● Exercise details: Reproduce the material in full, exactly as written.

● Provided material:
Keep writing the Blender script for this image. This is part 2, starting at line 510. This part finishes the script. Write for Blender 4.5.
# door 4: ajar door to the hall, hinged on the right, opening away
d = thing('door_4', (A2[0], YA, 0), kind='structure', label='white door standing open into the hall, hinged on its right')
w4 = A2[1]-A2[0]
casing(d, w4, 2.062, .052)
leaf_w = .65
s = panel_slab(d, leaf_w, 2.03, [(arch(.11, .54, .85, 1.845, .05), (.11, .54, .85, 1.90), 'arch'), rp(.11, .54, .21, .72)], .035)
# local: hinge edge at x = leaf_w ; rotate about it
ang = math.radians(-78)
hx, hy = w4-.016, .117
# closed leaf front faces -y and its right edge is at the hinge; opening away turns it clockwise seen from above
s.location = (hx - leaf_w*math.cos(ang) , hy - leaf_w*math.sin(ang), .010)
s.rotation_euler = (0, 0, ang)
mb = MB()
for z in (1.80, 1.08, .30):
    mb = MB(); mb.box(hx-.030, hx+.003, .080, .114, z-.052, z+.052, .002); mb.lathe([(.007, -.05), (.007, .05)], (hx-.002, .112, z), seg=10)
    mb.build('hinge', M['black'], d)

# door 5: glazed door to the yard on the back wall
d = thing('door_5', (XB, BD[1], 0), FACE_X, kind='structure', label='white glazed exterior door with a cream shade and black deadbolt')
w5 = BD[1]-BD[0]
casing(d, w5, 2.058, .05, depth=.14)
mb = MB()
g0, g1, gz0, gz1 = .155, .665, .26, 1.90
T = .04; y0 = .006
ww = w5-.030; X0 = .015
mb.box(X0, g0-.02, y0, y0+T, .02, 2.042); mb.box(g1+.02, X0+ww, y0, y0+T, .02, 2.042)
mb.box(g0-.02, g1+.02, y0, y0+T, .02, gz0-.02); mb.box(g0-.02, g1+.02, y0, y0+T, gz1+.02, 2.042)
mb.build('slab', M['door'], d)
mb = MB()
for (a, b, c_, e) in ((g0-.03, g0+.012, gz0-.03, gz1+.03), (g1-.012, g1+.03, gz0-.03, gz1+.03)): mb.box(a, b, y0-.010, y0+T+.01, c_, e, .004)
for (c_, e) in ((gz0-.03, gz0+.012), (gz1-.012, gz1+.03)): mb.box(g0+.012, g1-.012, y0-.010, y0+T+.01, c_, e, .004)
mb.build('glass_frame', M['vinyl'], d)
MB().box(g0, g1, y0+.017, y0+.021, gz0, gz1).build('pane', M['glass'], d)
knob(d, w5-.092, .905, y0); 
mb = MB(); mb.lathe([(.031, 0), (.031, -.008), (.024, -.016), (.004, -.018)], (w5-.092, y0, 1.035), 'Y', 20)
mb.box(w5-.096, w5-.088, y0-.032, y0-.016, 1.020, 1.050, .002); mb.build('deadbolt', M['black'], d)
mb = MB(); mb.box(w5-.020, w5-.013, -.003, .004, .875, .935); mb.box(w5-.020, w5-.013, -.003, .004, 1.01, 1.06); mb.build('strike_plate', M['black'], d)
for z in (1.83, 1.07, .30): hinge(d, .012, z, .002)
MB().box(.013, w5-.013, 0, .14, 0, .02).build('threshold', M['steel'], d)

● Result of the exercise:
Keep writing the Blender script for this image. This is part 2, starting at line 510. This part finishes the script. Write for Blender 4.5.
# door 4: ajar door to the hall, hinged on the right, opening away
d = thing('door_4', (A2[0], YA, 0), kind='structure', label='white door standing open into the hall, hinged on its right')
w4 = A2[1]-A2[0]
casing(d, w4, 2.062, .052)
leaf_w = .65
s = panel_slab(d, leaf_w, 2.03, [(arch(.11, .54, .85, 1.845, .05), (.11, .54, .85, 1.90), 'arch'), rp(.11, .54, .21, .72)], .035)
# local: hinge edge at x = leaf_w ; rotate about it
ang = math.radians(-78)
hx, hy = w4-.016, .117
# closed leaf front faces -y and its right edge is at the hinge; opening away turns it clockwise seen from above
s.location = (hx - leaf_w*math.cos(ang) , hy - leaf_w*math.sin(ang), .010)
s.rotation_euler = (0, 0, ang)
mb = MB()
for z in (1.80, 1.08, .30):
    mb = MB(); mb.box(hx-.030, hx+.003, .080, .114, z-.052, z+.052, .002); mb.lathe([(.007, -.05), (.007, .05)], (hx-.002, .112, z), seg=10)
    mb.build('hinge', M['black'], d)

# door 5: glazed door to the yard on the back wall
d = thing('door_5', (XB, BD[1], 0), FACE_X, kind='structure', label='white glazed exterior door with a cream shade and black deadbolt')
w5 = BD[1]-BD[0]
casing(d, w5, 2.058, .05, depth=.14)
mb = MB()
g0, g1, gz0, gz1 = .155, .665, .26, 1.90
T = .04; y0 = .006
ww = w5-.030; X0 = .015
mb.box(X0, g0-.02, y0, y0+T, .02, 2.042); mb.box(g1+.02, X0+ww, y0, y0+T, .02, 2.042)
mb.box(g0-.02, g1+.02, y0, y0+T, .02, gz0-.02); mb.box(g0-.02, g1+.02, y0, y0+T, gz1+.02, 2.042)
mb.build('slab', M['door'], d)
mb = MB()
for (a, b, c_, e) in ((g0-.03, g0+.012, gz0-.03, gz1+.03), (g1-.012, g1+.03, gz0-.03, gz1+.03)): mb.box(a, b, y0-.010, y0+T+.01, c_, e, .004)
for (c_, e) in ((gz0-.03, gz0+.012), (gz1-.012, gz1+.03)): mb.box(g0+.012, g1-.012, y0-.010, y0+T+.01, c_, e, .004)
mb.build('glass_frame', M['vinyl'], d)
MB().box(g0, g1, y0+.017, y0+.021, gz0, gz1).build('pane', M['glass'], d)
knob(d, w5-.092, .905, y0); 
mb = MB(); mb.lathe([(.031, 0), (.031, -.008), (.024, -.016), (.004, -.018)], (w5-.092, y0, 1.035), 'Y', 20)
mb.box(w5-.096, w5-.088, y0-.032, y0-.016, 1.020, 1.050, .002); mb.build('deadbolt', M['black'], d)
mb = MB(); mb.box(w5-.020, w5-.013, -.003, .004, .875, .935); mb.box(w5-.020, w5-.013, -.003, .004, 1.01, 1.06); mb.build('strike_plate', M['black'], d)
for z in (1.83, 1.07, .30): hinge(d, .012, z, .002)
MB().box(.013, w5-.013, 0, .14, 0, .02).build('threshold', M['steel'], d)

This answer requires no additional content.